WASHINGTON (March 23, 2016)— The Equipment Leasing and Finance Association’s (ELFA) Monthly Leasing and Finance Index (MLFI-25), which reports economic activity from 25 companies representing a cross section of the $1 trillion equipment finance sector, showed their overall new business volume for February was $6.1 billion, up 2 percent from new business volume in January. Volume was down 2 percent from $6.2 billion in February 2015. Year to date, cumulative new business volume decreased 7 percent compared to 2015.
Receivables over 30 days were 1.4 percent, up from 1.3 percent the previous month and up from 1.15 percent in the same period in 2015. Charge-offs were 0.37 percent, up from 0.26 percent the previous month.
Credit approvals totaled 79.2 percent in February, up from 78.0 percent in January.
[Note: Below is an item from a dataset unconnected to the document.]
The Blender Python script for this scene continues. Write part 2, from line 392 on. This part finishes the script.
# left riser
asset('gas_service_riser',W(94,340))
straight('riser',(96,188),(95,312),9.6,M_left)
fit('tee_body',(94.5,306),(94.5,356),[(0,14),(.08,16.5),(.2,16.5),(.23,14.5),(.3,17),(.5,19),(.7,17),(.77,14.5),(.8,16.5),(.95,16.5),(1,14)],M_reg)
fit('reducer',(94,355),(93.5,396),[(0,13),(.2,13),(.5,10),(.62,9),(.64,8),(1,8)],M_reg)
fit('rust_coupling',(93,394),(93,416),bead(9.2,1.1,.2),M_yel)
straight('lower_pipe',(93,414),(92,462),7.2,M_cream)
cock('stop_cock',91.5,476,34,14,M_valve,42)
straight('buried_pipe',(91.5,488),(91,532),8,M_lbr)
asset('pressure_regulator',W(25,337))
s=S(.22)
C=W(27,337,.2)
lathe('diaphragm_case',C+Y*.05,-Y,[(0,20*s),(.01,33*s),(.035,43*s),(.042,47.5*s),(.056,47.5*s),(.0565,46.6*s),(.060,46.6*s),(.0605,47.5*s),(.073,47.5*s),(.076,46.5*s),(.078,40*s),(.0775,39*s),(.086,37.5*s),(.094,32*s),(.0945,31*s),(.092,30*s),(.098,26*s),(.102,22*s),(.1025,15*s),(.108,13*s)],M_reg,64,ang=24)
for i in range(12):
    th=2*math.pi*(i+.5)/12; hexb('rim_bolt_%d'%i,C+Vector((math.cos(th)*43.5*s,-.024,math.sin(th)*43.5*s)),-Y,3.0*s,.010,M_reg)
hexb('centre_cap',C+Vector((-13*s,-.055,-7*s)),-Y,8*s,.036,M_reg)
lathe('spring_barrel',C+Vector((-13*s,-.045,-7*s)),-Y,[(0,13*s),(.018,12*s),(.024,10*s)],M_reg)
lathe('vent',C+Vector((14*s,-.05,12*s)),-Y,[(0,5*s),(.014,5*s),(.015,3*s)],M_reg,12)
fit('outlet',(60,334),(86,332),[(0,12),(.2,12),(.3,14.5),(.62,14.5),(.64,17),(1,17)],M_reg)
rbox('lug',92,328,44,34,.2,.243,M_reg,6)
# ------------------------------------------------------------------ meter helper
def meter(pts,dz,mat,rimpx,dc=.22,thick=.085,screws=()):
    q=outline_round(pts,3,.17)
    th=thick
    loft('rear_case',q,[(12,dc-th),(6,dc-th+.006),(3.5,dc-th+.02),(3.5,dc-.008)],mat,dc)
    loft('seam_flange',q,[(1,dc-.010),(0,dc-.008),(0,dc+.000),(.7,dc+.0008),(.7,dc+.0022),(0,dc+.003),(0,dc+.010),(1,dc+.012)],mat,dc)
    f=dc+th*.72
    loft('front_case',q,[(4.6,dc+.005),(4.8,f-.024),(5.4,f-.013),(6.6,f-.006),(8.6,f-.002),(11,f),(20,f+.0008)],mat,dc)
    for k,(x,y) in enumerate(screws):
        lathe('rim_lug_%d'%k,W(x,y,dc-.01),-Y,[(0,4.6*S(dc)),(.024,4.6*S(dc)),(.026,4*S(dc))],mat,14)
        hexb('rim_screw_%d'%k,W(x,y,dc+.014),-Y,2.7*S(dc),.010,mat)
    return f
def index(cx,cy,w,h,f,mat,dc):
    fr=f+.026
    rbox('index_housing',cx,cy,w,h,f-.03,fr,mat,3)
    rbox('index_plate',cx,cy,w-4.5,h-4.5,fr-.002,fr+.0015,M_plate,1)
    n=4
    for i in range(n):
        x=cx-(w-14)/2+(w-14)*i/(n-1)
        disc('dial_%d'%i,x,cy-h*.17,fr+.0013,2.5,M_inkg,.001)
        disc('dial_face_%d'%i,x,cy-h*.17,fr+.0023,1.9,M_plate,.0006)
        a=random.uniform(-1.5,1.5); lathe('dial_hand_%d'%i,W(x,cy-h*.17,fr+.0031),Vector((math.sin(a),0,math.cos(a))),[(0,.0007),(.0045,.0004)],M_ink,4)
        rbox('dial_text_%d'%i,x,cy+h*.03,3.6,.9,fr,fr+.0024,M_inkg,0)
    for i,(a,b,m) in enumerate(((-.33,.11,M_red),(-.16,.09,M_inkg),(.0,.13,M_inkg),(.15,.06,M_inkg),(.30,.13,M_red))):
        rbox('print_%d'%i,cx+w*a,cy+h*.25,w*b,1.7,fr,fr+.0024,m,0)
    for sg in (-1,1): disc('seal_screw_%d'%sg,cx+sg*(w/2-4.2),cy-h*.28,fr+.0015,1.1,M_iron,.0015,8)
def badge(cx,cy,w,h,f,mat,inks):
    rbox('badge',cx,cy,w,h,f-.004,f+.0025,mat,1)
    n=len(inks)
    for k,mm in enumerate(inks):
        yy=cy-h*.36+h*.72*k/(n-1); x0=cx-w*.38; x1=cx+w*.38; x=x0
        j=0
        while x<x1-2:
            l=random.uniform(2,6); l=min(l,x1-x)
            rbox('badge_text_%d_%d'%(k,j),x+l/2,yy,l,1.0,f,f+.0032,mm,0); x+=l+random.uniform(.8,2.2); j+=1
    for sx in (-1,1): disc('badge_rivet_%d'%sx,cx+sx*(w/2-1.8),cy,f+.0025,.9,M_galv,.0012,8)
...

Total headcount for equipment finance companies was up 3.0 percent year over year.
Separately, the Equipment Leasing & Finance Foundation’s Monthly Confidence Index (MCI-EFI) for March is 51.6, an increase from the February index of 48.3.
ELFA President and CEO Ralph Petta said, “While February origination volume is virtually flat when compared to January and the year-earlier period, credit quality shows signs of deterioration, with delinquencies and charge-offs inching upward over the same time intervals. Both metrics are worth keeping a close eye on as economic uncertainty continues to act as a drag on U.S. businesses’ decisions to invest in capital equipment. However, this seems to run counter to the Foundation’s Monthly Confidence Index, which increased over the period from February to March.”
Dave Fate, president and CEO, Stonebriar Commercial Finance, said, “Trend lines for Q1 2016 are not too dissimilar to 2015; however, we expect commodity driven markets to be even more sensitive in 2016 due to shrinking capital resources, a slowing global economy and a more complex geo-political environment. We continue to see opportunities growing for non-regulated financial institutions operating in this challenging environment, especially leasing opportunities across all asset classes.”